◆ **YOUR INSTRUCTIONS**
Which lines hold the word "scene"? Copy each one.
--- --- ---
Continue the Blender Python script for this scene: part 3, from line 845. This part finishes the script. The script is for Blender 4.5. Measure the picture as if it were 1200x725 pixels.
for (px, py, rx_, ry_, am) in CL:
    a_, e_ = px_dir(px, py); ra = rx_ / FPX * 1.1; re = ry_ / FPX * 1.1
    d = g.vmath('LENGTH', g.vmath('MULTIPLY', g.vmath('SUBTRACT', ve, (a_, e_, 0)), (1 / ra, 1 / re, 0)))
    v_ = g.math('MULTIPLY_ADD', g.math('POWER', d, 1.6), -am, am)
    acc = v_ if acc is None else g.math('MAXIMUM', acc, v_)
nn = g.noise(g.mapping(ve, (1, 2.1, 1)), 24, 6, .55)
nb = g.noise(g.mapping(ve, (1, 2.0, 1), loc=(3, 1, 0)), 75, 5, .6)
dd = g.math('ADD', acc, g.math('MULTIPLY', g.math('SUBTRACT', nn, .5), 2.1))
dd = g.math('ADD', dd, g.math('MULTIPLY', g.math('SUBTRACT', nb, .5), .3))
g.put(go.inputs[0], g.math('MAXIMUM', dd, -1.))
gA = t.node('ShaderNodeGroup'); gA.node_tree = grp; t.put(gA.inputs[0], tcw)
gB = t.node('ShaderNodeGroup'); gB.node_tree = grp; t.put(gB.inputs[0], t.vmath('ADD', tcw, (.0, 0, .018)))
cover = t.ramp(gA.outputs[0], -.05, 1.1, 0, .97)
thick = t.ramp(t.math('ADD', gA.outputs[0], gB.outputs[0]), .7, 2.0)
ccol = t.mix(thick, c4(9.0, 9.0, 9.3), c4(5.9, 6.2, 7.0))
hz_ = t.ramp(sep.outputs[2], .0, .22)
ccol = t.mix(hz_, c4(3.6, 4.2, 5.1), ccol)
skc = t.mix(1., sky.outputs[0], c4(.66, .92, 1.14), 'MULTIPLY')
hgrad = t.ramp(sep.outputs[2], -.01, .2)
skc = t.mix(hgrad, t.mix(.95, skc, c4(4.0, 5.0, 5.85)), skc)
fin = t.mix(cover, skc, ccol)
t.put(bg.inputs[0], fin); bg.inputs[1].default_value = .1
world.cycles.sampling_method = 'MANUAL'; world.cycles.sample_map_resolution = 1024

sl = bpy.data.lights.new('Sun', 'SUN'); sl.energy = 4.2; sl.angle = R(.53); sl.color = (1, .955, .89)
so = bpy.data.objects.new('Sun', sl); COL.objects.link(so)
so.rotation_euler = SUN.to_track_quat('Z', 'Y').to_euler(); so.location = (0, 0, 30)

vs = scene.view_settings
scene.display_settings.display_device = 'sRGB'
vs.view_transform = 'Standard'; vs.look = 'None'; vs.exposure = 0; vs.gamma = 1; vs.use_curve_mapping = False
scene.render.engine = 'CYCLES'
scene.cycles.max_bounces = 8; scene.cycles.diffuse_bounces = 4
--- --- ---
◆ **TASK RESPONSE**
Continue the Blender Python script for this scene: part 3, from line 845. This part finishes the script. The script is for Blender 4.5. Measure the picture as if it were 1200x725 pixels.
vs = scene.view_settings
scene.display_settings.display_device = 'sRGB'
scene.render.engine = 'CYCLES'
scene.cycles.max_bounces = 8; scene.cycles.diffuse_bounces = 4